The regulator said it had seen cases of influencers communicating financial promotions without realising they fell within the financial promotion perimeter. This is because firms and influencers often assume there must be direct monetary compensation for an influencer’s post to be subject to the financial promotion regime.
The regulator has also provided additional guidance on the perimeter in relation to financial promotions on social media under Section 21 of the Financial Services and Markets Act 2000.
Scope of the guidance
The regulator says the guidance is of interest to consumers and consumer groups, firms communicating or approving financial promotions on social media, industry groups and trade bodies, influencers and unauthorised persons communicating financial promotions on social media and social media platforms and overseas firms communicating financial promotions to UK consumers on social media.
Work with the ASA
This year the FCA has been ramping up its scrutiny of online, often illegal, financial promotions, recognising the significant increase in notoriety of ‘finfluencers’ and the potential for consumer harm taking place online.

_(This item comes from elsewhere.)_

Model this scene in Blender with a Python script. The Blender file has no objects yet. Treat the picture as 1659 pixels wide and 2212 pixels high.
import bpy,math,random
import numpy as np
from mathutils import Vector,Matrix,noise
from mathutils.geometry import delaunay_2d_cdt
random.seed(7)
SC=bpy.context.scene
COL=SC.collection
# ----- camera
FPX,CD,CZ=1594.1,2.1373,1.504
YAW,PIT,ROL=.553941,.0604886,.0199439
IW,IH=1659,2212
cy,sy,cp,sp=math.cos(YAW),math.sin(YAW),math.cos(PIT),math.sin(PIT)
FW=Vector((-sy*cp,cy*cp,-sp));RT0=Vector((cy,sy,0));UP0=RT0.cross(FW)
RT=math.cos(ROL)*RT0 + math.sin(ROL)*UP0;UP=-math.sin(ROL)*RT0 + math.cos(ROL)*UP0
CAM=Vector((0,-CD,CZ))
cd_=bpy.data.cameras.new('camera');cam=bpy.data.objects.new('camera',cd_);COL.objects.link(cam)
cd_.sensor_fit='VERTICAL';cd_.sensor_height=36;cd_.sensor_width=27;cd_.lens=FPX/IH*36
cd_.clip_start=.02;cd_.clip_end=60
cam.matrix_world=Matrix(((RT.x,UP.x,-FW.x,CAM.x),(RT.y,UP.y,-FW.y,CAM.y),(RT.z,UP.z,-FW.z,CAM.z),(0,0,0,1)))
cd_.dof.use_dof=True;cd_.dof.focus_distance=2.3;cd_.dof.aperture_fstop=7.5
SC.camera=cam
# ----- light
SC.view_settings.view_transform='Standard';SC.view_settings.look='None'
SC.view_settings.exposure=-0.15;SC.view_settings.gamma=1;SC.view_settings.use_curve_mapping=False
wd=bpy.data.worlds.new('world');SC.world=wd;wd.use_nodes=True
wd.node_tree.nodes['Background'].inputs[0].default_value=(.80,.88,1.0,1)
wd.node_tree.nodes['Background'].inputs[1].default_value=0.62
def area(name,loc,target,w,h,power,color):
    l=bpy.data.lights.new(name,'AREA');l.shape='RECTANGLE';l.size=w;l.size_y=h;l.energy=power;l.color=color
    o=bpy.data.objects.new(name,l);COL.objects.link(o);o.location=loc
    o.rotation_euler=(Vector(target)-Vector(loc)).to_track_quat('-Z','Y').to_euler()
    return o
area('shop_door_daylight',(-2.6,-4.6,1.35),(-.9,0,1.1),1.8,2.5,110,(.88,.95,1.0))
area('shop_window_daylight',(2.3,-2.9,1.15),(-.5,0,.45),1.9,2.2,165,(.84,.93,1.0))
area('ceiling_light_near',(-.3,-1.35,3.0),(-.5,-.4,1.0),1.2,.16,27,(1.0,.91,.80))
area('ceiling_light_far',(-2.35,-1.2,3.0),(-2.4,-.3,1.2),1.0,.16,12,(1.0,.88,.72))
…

This work has seen it team up with the Advertising Standards Authority (ASA) to help educate consumers and influencers about the risks involved in promoting financial products.
This work has included an infographic, roundtable discussions and live events to build up awareness of the harm that can take place.
The FCA added its engagement has also helped secure changes to the advertising policies of several big tech companies to only allow financial promotions that have been approved by FCA-authorised firms. The regulator added it will be continuing this engagement to ensure more is done to protect consumers.
Ads falling short of existing guidance
Lucy Castledine, director, consumer investments at the FCA, said: “We’ve seen a growing number of ads falling short of the guidance we have in place to stop consumer harm.
“We want people to stay on the right side of our rules, so we’re updating our guidance to clarify what we expect of firms when marketing financial products online.
“And for those touting products illegally, we will be taking action against you.”